Im Sommer geht es hier bestimmt lebhafter zu als jetzt im Januar. Wir werden bestimmt wiederkommen und an einem lauen Sommerabend am Lahnufer das eine oder andere Getränk zu uns nehmen 😉
Das Lahnufer oberhalb vom „Grüner Wehr“ heißt im Volksmund „Klein Venedig“. Was hier sofort ins Auge fällt sind Plakate, auf denen gegen Sanierungspläne für das jahrhundertealt Wehr protestiert wird. Der Streit brodelt schon seit Jahren: die Stadt hat Pläne für eine Sanierung des Kulturdenkmals vorgelegt, die bei den Anwohnern Angst und Schrecken verbreiten. Befürchtet werden gravierende Eingriffe in die Natur und die Anhäufung von viel Beton. Die Stadt versichert zwar, dass man in engem Dialog mit den Bürgern weiterplanen wolle. Wer allerdings die Marburger Stadtautobahn gesehen hat, die seit den 70er Jahren die Stadt auf brutalstmögliche Weise zerteilt kann nachvollziehen, dass viele Marburger Bürger bei öffentlichen Bauplanungen sehr sehr misstrauisch sind …
Die Rückfahrt:
Mit RE30 geht es pünktlich ohne Zwischenstop nach Gießen. Der Anschlusszug RB49, der uns nach Butzbach bringen soll, ist mit gerade mal 5 Min. Verspätung auch gut in der Zeit. Reichlich Stoff zum Grübeln liefert die Anzeigetafel in Gießen: „RB49 von Friedberg(Hessen) – Bitte nicht einsteigen – Zug endet hier!“ lesen wir und sind irritiert. Wir folgen dann aber doch dem Beispiel aller anderen Wartenden und klettern in den Zug, der sich inzwischen unmerklich in den „RB49 nach Friedberg(Hessen)“ verwandelt hat, den wir offenbar besteigen dürfen.
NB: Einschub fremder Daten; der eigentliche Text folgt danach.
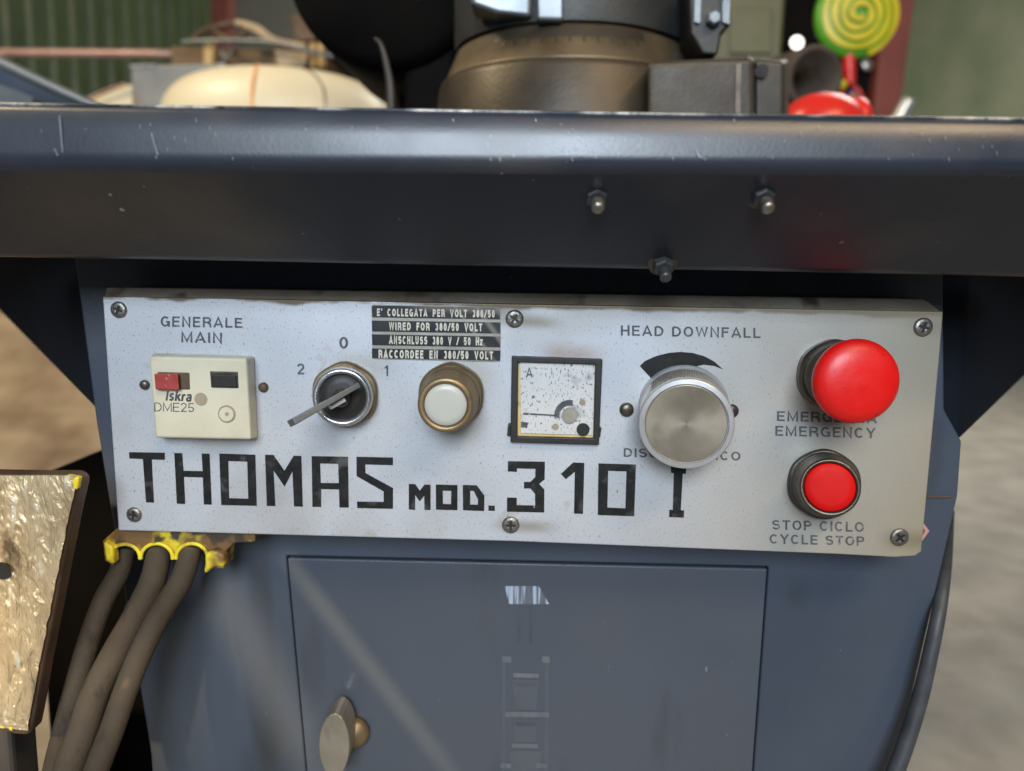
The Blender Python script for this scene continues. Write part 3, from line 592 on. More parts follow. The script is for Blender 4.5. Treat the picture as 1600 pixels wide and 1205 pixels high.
# bolts on the under slope
def bolt(px, py, y, dark=False):
    P = at(px, py, y); ax = Vector((0.03, -1, -.75)).normalized()
    lathe(P-ax*.003, ax, [(0, .0058), (.0022, .0058), (.0024, .0054), (.0024, .001)], seg=24).build('washer', dkmetal, saw)
    b = lathe(P-ax*.002, ax, [(0, .0040), (.0042, .0040), (.0050, .0034), (.0050, .0001)], sides=6).build('bolt', castgr, saw)
    lathe(P+ax*.004, ax, [(0, .0023), (.0040, .0023), (.0047, .0017), (.0047, .0001)], seg=16).build('bolt_tip', screwm if not dark else castgr, b, smooth=False)
bolt(932, 306, -.068); bolt(1192, 306, -.0695); bolt(1036, 414, -.0405, True)  # last bolt: shade under the tray painted as a darker tip

# --- control panel: folded sheet box
top = [(160, 463), (420, 468), (800, 476), (1160, 484), (1470, 487)]
face = [(160, 463), (800, 475), (1474, 487), (1468, 560), (1440, 862), (1430, 869), (1398, 871), (1305, 866), (800, 846), (185, 829), (172, 640)]
mb = MB(); fp = [at(px, py, 0) for px, py in face]
bk = [p+Vector((0, .030, 0)) for p in fp]
mid = []
for i, p in enumerate(fp):
    off = Vector((0, 0, 0))
    mid.append(p)
# chamfered upper fold
tl, tm, tr = fp[0], fp[1], fp[2]
vs, fs = poly_prism([fp], (0, .0295, 0)); mb.add(vs, fs)
cpanel = mb.build('control_panel', panel_m, saw, bevel=.0012)
ch = [tl, tr, tr+Vector((-.0060, .0055, .0052)), tl+Vector((-.0012, .0055, .0038))]
lip = MB(); lo = [p+Vector((0, .0010, -.0012)) for p in (tl, tr)]
lip.add([tl+Vector((.0006, .0006, 0)), tr+Vector((-.0006, .0006, 0)), ch[2], ch[3], tl+Vector((.0006, .012, 0)), tr+Vector((-.0006, .012, 0)), ch[2]+Vector((0, .02, 0)), ch[3]+Vector((0, .02, 0))],
        [[0, 1, 2, 3], [4, 7, 6, 5], [0, 3, 7, 4], [1, 5, 6, 2], [3, 2, 6, 7], [0, 4, 5, 1]])
for (_x, _y, _w, _c, _a) in ((805, 500, .006, (.16, .13, .07), .7), (798, 820, .006, (.2, .16, .1), .6), (712, 585, .020, (.28, .23, .13), .45), (870, 552, .010, (.30, .14, .06), .5), (1405, 842, .009, (.22, .18, .1), .7), (1442, 511, .008, (.25, .22, .16), .5), (1290, 690, .016, (.26, .24, .2), .5), (320, 690, .010, (.33, .3, .25), .5), (545, 570, .012, (.3, .25, .16), .4), (1262, 640, .014, (.3, .28, .24), .5)):
    stain_or_light_layer(panel_m, at(_x-30, _y, 0), at(_x+90, _y+6, 0), _w*.8, _c, _a)
stain_or_light_layer(panel_m, at(700, 470, 0), at(860, 475, 0), .012, (.13, .10, .06), .7)
lipm = mat('grimy_fold', (.13, .10, .065), (.22, .19, .15), rough=.6, nscale=30, metal=.2, bump=.3, spots=[((.05, .04, .03), 60, .55, .15, (1, 1, 1)), ((.34, .38, .42), 16, .62, .06, (1, 1, 1))])
lip.build('upper_fold', lipm, cpanel, bevel=.0006)

# print on the panel
E = -.00015
def zz(o, s, pts): return [(o[0]+x/s, o[1]+y/s) for x, y in pts]
o6 = (140, 680); o7 = (620, 690); s6 = 3.2
th = [
 [zz(o6, s6, [(197, 85), (376, 88), (376, 124), (311, 122), (322, 338), (282, 336), (266, 120), (199, 117)])],
 [zz(o6, s6, [(423, 89), (463, 90), (470, 178), (565, 180), (560, 92), (600, 93), (611, 348), (571, 347), (566, 212), (472, 209), (478, 345), (436, 343)])],
 [zz(o6, s6, [(648, 92), (829, 98), (836, 354), (658, 350)]), zz(o6, s6, [(694, 130), (788, 133), (793, 318), (698, 315)])],
 [zz(o6, s6, [(877, 98), (920, 99), (974, 178), (1020, 103), (1059, 104), (1066, 358), (1022, 357), (1014, 182), (975, 258), (920, 178), (929, 355), (886, 354)])],
 [zz(o6, s6, [(1110, 105), (1292, 108), (1296, 363), (1249, 362), (1247, 272), (1158, 270), (1158, 360), (1114, 359)]), zz(o6, s6, [(1153, 142), (1243, 144), (1246, 240), (1156, 239)])],
 [zz(o6, s6, [(1334, 108), (1517, 112), (1517, 151), (1378, 147), (1380, 190), (1517, 265), (1517, 369), (1338, 365), (1337, 332), (1470, 334), (1470, 282), (1335, 205)])],
]
print_mesh(th, E, 'lettering', black, cpanel, label='large angular black letters THOMAS')
md = [
 [zz(o7, s6, [(60, 212), (92, 213), (115, 246), (138, 215), (169, 216), (169, 343), (138, 342), (137, 272), (114, 300), (92, 268), (92, 342), (60, 340)])],
 [zz(o7, s6, [(195, 215), (304, 218), (303, 344), (196, 341)]), zz(o7, s6, [(230, 246), (272, 247), (271, 313), (231, 312)])],
 [zz(o7, s6, [(330, 217), (400, 219), (438, 270), (437, 348), (331, 344)]), zz(o7, s6, [(367, 246), (385, 248), (406, 290), (405, 316), (367, 315)])],
 [zz(o7, s6, [(458, 320), (490, 321), (490, 347), (458, 346)])],
]
print_mesh(md, E, 'lettering', black, cpanel, label='small angular black letters MOD.')
nb = [
 [zz(o7, s6, [(555, 98), (741, 101), (739, 190), (712, 212), (738, 240), (737, 355), (551, 351), (551, 280), (600, 281), (600, 318), (692, 320), (691, 262), (668, 235), (636, 235), (636, 202), (668, 202), (692, 178), (693, 137), (601, 135), (601, 152), (555, 150)])],
 [zz(o7, s6, [(882, 105), (938, 107), (931, 362), (886, 361), (890, 152), (845, 189), (820, 162)])],
 [zz(o7, s6, [(1008, 109), (1196, 115), (1187, 374), (1005, 368)]), zz(o7, s6, [(1057, 147), (1148, 150), (1143, 334), (1053, 330)])],
 [zz(o7, s6, [(1370, 118), (1448, 121), (1445, 162), (1430, 161), (1420, 343), (1437, 345), (1435, 381), (1362, 378), (1363, 341), (1380, 342), (1385, 158), (1371, 157)])],
]
print_mesh(nb, E, 'lettering', black, cpanel, label='large angular black characters 310 I')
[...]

Eine humorvolle Durchsage in breitem Hessisch klärt uns über die Hintergründe der kleinen Verspätung auf und wenig später endet in Butzbach unsere Jungfernfahrt mit dem Seniorenticket. Es war ein gelungener Auftakt!
Das macht doch Spaß … eine Bahnfahrt nach Marburg + dann ein feines Essen in unserem Lieblingslokal „Blé Noir“! Ich muss gestehen, dass wir ab und zu unsere Reisen von Ostfriesland nach Hessen so planen, dass wir auch einen Stopp in MR einlegen, um im „Blé Noir“ zu genießen 🙂 Wir wünschen weiterhin viele schöne Fahren mit dem Seniorenticket und viel Spaß beim Entdecken. Liebe Nordsee-Grüße, wir verfolgen das „Abenteuer“ weiter. Margot S.
Danke! Wir sind sicher, dass wir viel Erleben werden!